■ **Directions for this task**
Pictures stay out of this copy, which runs from the first line of the material through the line containing "scene.camera = co".

■ **Provided material**
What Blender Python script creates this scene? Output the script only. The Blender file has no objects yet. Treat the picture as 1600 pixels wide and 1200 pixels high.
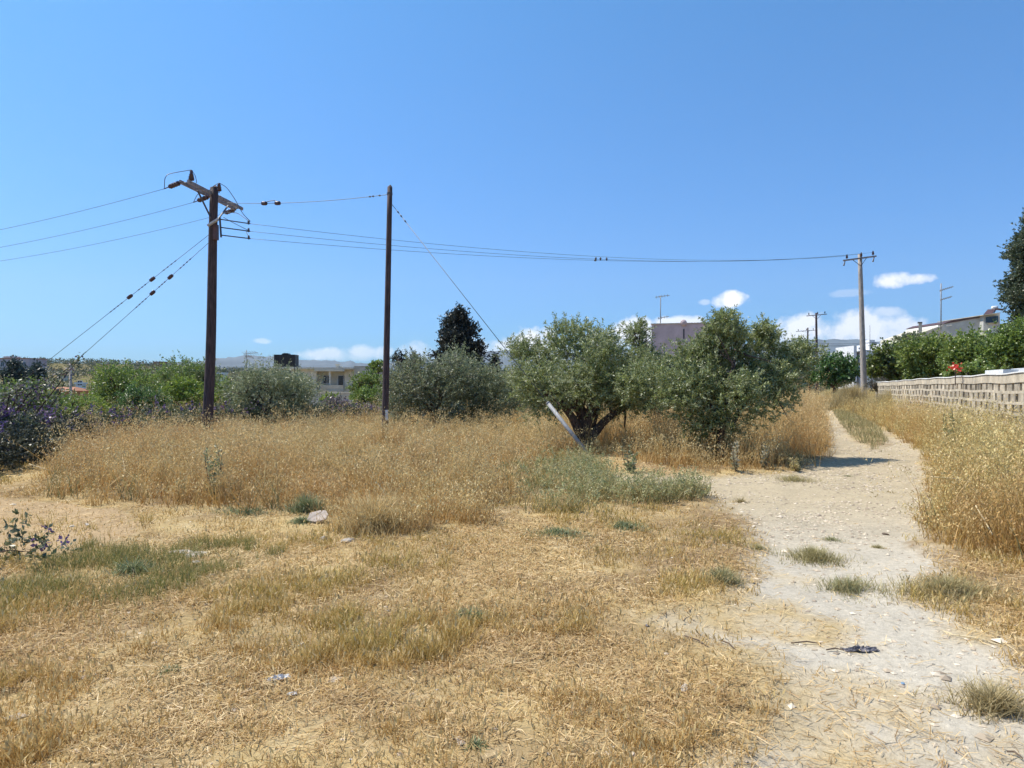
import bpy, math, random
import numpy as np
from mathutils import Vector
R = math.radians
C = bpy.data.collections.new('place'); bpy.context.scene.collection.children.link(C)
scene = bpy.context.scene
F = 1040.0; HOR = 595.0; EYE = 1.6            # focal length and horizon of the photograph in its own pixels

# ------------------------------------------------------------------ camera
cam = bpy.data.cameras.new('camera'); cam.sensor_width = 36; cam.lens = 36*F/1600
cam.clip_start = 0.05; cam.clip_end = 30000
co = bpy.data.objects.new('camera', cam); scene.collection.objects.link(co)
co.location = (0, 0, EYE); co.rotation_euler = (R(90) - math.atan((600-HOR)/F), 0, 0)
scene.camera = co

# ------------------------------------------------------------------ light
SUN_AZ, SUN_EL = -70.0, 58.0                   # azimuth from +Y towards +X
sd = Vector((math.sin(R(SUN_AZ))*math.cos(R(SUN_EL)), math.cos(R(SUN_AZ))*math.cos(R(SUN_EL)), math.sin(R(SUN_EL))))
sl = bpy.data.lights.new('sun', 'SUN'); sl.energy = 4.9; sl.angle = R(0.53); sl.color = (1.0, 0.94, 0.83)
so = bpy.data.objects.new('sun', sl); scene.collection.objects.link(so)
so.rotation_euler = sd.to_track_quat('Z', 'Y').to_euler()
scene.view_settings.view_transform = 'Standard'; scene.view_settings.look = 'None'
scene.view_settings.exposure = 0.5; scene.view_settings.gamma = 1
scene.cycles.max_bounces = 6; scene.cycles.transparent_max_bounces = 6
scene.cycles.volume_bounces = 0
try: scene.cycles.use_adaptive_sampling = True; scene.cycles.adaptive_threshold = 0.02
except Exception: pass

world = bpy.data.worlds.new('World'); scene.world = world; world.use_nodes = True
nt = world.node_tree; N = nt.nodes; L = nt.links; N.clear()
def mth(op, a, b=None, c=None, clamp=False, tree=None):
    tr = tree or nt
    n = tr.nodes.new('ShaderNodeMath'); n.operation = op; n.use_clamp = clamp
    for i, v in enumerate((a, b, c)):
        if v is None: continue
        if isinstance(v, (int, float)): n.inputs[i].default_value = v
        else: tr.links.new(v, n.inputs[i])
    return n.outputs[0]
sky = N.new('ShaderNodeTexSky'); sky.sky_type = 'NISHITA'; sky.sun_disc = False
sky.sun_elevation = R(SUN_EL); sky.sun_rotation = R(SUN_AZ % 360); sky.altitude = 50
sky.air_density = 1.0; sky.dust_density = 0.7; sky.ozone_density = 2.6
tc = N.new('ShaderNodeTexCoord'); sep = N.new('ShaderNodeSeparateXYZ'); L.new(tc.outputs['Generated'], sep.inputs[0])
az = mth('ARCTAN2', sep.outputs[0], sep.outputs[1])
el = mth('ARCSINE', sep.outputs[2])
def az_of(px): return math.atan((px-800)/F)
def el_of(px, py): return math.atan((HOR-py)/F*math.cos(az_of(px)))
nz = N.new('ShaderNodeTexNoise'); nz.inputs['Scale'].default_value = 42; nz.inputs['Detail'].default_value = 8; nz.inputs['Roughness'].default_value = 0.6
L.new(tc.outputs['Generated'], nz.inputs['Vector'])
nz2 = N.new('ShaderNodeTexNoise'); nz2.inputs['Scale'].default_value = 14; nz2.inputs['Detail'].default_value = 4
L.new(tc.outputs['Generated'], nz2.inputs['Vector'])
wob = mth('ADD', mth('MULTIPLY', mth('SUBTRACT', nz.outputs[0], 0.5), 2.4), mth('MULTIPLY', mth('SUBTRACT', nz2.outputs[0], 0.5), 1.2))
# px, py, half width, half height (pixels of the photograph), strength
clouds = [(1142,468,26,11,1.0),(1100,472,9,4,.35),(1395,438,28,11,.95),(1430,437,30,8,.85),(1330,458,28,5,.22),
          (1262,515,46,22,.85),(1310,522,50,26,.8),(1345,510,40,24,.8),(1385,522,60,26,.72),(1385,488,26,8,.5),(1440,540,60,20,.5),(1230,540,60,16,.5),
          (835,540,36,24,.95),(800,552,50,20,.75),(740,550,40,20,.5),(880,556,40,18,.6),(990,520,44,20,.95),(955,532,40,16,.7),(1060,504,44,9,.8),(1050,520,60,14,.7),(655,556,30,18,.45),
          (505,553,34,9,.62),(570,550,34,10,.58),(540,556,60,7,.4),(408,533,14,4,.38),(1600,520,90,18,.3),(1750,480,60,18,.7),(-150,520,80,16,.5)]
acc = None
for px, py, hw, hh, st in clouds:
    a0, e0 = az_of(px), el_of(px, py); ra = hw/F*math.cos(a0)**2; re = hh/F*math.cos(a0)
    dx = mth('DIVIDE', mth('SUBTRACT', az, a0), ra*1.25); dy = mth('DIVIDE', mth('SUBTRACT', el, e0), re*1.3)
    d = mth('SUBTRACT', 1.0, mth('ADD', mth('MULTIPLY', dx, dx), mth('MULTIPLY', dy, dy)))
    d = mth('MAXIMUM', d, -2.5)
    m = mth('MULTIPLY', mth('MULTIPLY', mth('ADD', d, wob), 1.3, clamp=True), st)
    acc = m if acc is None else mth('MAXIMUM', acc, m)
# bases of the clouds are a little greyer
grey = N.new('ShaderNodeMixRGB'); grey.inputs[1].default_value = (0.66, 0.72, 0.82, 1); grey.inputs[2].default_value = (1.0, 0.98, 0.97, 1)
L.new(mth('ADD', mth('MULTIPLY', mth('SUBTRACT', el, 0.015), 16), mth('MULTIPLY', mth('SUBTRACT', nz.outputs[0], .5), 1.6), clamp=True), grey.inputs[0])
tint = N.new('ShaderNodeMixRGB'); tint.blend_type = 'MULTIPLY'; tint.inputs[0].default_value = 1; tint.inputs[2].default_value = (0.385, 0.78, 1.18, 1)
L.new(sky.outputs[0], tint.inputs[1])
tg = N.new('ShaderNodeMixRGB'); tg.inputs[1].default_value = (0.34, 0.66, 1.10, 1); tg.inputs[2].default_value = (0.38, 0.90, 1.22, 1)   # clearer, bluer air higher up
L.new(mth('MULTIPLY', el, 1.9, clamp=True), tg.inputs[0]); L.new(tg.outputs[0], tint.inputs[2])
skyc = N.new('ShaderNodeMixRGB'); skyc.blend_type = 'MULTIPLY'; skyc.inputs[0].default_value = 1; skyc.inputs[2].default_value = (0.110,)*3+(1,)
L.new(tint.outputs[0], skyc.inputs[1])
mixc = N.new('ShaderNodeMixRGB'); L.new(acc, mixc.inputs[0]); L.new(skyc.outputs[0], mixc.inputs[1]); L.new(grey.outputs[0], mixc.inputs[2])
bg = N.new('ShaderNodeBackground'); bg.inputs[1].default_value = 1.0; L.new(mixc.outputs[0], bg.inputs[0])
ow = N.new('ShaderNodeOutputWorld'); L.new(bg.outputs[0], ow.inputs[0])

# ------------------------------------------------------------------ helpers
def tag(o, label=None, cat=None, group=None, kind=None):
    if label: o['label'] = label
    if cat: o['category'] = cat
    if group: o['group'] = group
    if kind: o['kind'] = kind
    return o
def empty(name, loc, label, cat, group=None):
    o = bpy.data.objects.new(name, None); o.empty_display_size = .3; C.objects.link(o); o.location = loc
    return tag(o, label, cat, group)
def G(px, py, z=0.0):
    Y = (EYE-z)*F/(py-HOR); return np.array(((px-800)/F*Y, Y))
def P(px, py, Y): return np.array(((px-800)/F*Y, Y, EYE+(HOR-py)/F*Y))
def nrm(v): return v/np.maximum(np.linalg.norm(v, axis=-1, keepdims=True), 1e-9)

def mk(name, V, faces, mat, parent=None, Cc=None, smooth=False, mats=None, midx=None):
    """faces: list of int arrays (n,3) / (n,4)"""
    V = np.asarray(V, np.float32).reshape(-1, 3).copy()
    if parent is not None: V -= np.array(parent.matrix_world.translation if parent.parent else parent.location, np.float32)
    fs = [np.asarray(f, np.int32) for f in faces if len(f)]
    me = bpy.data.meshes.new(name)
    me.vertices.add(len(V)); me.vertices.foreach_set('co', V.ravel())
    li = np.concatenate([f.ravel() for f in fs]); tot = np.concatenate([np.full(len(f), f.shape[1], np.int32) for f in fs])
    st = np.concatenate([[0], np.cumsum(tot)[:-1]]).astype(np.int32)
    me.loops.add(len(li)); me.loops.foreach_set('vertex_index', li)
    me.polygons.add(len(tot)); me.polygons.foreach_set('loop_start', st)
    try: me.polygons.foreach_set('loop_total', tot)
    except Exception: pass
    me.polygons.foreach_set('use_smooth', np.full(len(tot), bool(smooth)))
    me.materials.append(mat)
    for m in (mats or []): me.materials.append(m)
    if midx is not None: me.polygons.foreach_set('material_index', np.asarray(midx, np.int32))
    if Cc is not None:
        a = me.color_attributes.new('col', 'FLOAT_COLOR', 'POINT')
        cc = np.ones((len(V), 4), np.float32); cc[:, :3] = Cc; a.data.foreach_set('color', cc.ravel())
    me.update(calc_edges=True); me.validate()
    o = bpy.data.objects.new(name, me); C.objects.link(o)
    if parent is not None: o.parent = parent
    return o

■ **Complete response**
What Blender Python script creates this scene? Output the script only. The Blender file has no objects yet. Treat the picture as 1600 pixels wide and 1200 pixels high.
import bpy, math, random
import numpy as np
from mathutils import Vector
R = math.radians
C = bpy.data.collections.new('place'); bpy.context.scene.collection.children.link(C)
scene = bpy.context.scene
F = 1040.0; HOR = 595.0; EYE = 1.6            # focal length and horizon of the photograph in its own pixels

# ------------------------------------------------------------------ camera
cam = bpy.data.cameras.new('camera'); cam.sensor_width = 36; cam.lens = 36*F/1600
cam.clip_start = 0.05; cam.clip_end = 30000
co = bpy.data.objects.new('camera', cam); scene.collection.objects.link(co)
co.location = (0, 0, EYE); co.rotation_euler = (R(90) - math.atan((600-HOR)/F), 0, 0)
scene.camera = co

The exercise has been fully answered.